Ana Mata Buil es traductora de novela, ensayo y poesía, correctora y coordinadora editorial desde hace más de quince años. Tiene un Máster en Literatura Comparada y Traducción Literaria (2011) y un Doctorado en Traducción Literaria (2016). Dedicó su tesis doctoral al estudio de las antologías poéticas traducidas y, en concreto, a la obra de la poeta modernista Edna St. Vincent Millay. Desde entonces, no ha dejado de ahondar en el estudio y la traducción de esta poeta y hace unos meses publicó una Antología poética (Lumen, 2020) que cubre toda la carrera de Millay y presenta más de cien poemas en edición bilingüe.
Desde 2011 compagina la labor como traductora y correctora autónoma con la docencia en el grado de Traducción y Ciencias del Lenguaje de la Universitat Pompeu Fabra (Barcelona) y en el Máster de Traducción Literaria y Audiovisual de la Barcelona School of Management-UPF, donde ejerce también de codirectora académica junto con Olivia de Miguel y Patrick Zabalbeascoa. Asimismo, da clases en el reciente Postgrado de Corrección de la URV (Tarragona).
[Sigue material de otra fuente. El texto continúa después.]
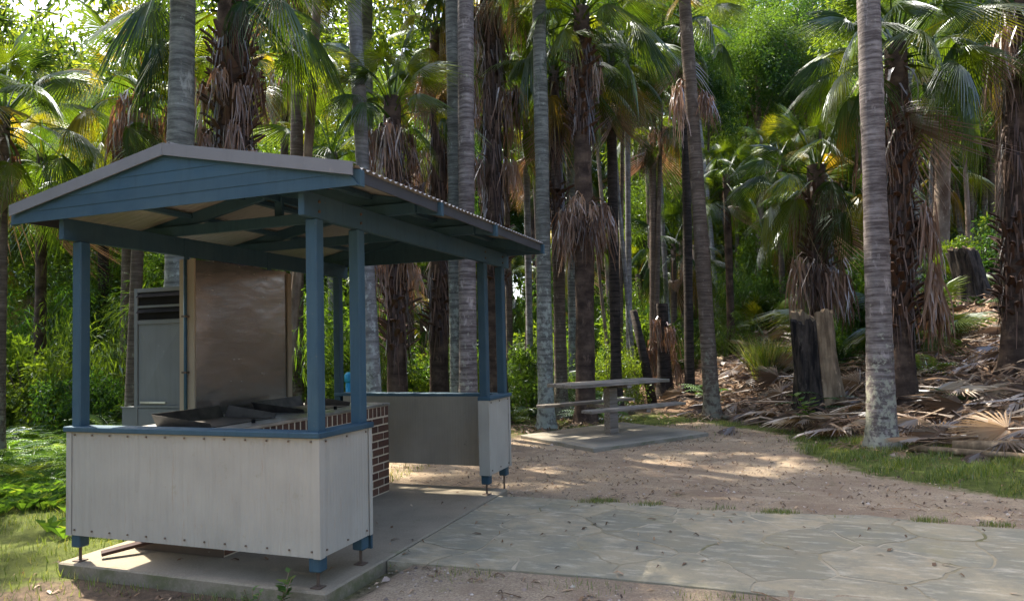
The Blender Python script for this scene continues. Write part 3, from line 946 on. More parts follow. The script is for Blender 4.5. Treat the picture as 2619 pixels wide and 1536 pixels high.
# where a plant stands among the things one can name, as one looks into the forest
ZONES = ((60, 'left of the front post of the shelter'), (190, 'behind the left slope of the shelter roof'), (355, 'behind the right half of the shelter gable'),
         (445, 'between the slender pale palm and the grey pair'), (535, 'between the grey pair and the straight grey palm'), (615, 'behind the skirted palm and the picnic table'),
         (705, 'behind the leaning brown palm'), (785, 'between the leaning palm and the hollow stump'), (860, 'behind the hollow stump'),
         (950, 'right of the stout lichened palm'), (1040, 'beyond the bank at its right end'))
def where(x, y):
    v = Vector((x, y, 0)) - VIEW
    dep = v.dot(HF); u = 512 + 704.8 * v.dot(HR) / max(dep, 0.1)
    if u < -10 or dep < 1: return None, dep
    for lim, ph in ZONES:
        if u < lim: return ph, dep
    return None, dep
def name_spot(o, look, cat, group, split, size=''):
    ph, dep = where(o.location.x, o.location.y)
    if ph is None:
        tag(o, look + ' among the ' + group, cat, group); return
    far_ = 'nearer' if dep < split else 'farther back'
    tag(o, (size + ' ' if size else '') + look + ' ' + ph + ', ' + far_, cat, group + ' ' + ph if False else group)
# ------------------------------------------------------------------ palm parts
def fan_frond(seed, droop, pet_len, blade, nseg=50, span=2.4, fold=0.35, ragged=0.0):
    """One costapalmate fan leaf: petiole along +X, blade of split, folded segments."""
    rg = random.Random(seed)
    V, F = [], []
    # petiole: arcing three-sided bar
    np_ = 6
    pts = []
    for i in range(np_ + 1):
        f = i / np_
        pts.append(Vector((pet_len * f * (1 - 0.10 * droop * f), 0, -droop * 0.30 * pet_len * f * f)))
    tang = (pts[-1] - pts[-2]).normalized()
    for i, p in enumerate(pts):
        w = 0.026 * (1 - 0.6 * i / np_) + (0.03 if i == 0 else 0)
        V += [(p.x, p.y - w, p.z), (p.x, p.y + w, p.z), (p.x, p.y, p.z - w * 0.9)]
    for i in range(np_):
        a = 3 * i
        for j in range(3):
            k = (j + 1) % 3
            F += [(a + j, a + k, a + 3 + k), (a + j, a + 3 + k, a + 3 + j)]
    base = pts[-1]
    up = Vector((-tang.z, 0, tang.x))
    side = Vector((0, 1, 0))
    def place(r, th, h, L):
        """polar position on the blade -> 3-D, with sag of the sides and of the tips"""
        x = r * math.cos(th); y = r * math.sin(th)
        p = base + tang * x + side * y * (1 - 0.12 * fold) + up * (h - fold * abs(y) * 0.55)
        sag = droop * 0.55 * (r / blade) ** 2.2 * blade
        p.z -= sag
        return p
    for i in range(nseg):
        th = -span + 2 * span * (i + 0.5) / nseg
        th += rg.uniform(-0.015, 0.015)
        L = blade * (1.0 - 0.28 * (abs(th) / span) ** 1.6) * rg.uniform(0.90, 1.05)
        dth = span / nseg
        r0, r1, r2 = 0.05 * blade, L * rg.uniform(0.30, 0.42), L * 0.70
        if ragged and rg.random() < ragged: L *= 0.7
        hw1 = r1 * math.tan(dth) * 0.92
        hw2 = hw1 * 0.85
        k = len(V)
        tipdrop = (0.15 + droop) * rg.uniform(0.15, 0.6) * blade * 0.5
        def row(r, hw, ridge, dz=0.0):
            for s, h in ((-1, 0.0), (0, ridge), (1, 0.0)):
                p = place(r, th + s * math.atan2(hw, r), h, L)
                p.z -= dz
                V.append(tuple(p))
        row(r0, r0 * dth, 0.004)
        row(r1, hw1, 0.018)
        row(r2, hw2, 0.016, tipdrop * 0.25)
        p = place(L, th + rg.uniform(-0.03, 0.03), 0, L); p.z -= tipdrop
        V.append(tuple(p))
        for a in (k, k + 3):
            F += [(a, a + 1, a + 4), (a, a + 4, a + 3), (a + 1, a + 2, a + 5), (a + 1, a + 5, a + 4)]
        F += [(k + 6, k + 7, k + 9), (k + 7, k + 8, k + 9)]
    return V, F

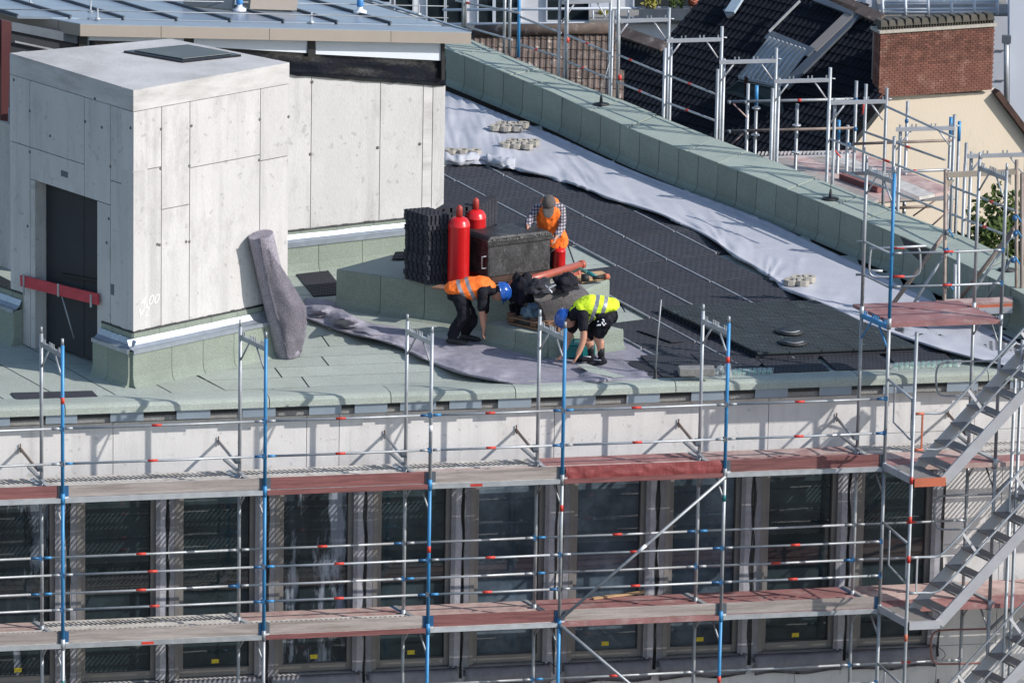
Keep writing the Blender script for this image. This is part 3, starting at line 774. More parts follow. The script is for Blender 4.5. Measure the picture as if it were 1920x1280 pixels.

Es colaboradora habitual del grupo Penguin Random House, aunque trabaja también para otras editoriales. Ha traducido, entre otros, a Patti Smith (Augurios de inocencia, Devoción y El año del Mono), Anne Tyler (El hombre que dijo adiós y El hilo azul), Lauren Groff (En manos de las Furias y Florida), Robert Graves (Cuentos completos), Edna O’Brien (La chica), Barbara Pym (Los hombres de Wilmet y Jane y Prudence), Diane Setterfield (Érase una vez la taberna Swan), John Boyne (El increíble caso de Barnaby Brocket) y Tomi Adeyemi (Hijos de sangre y hueso, por el que obtuvo el Premio Kelvin505 a la mejor novela juvenil traducida en 2018, e Hijos de virtud y venganza).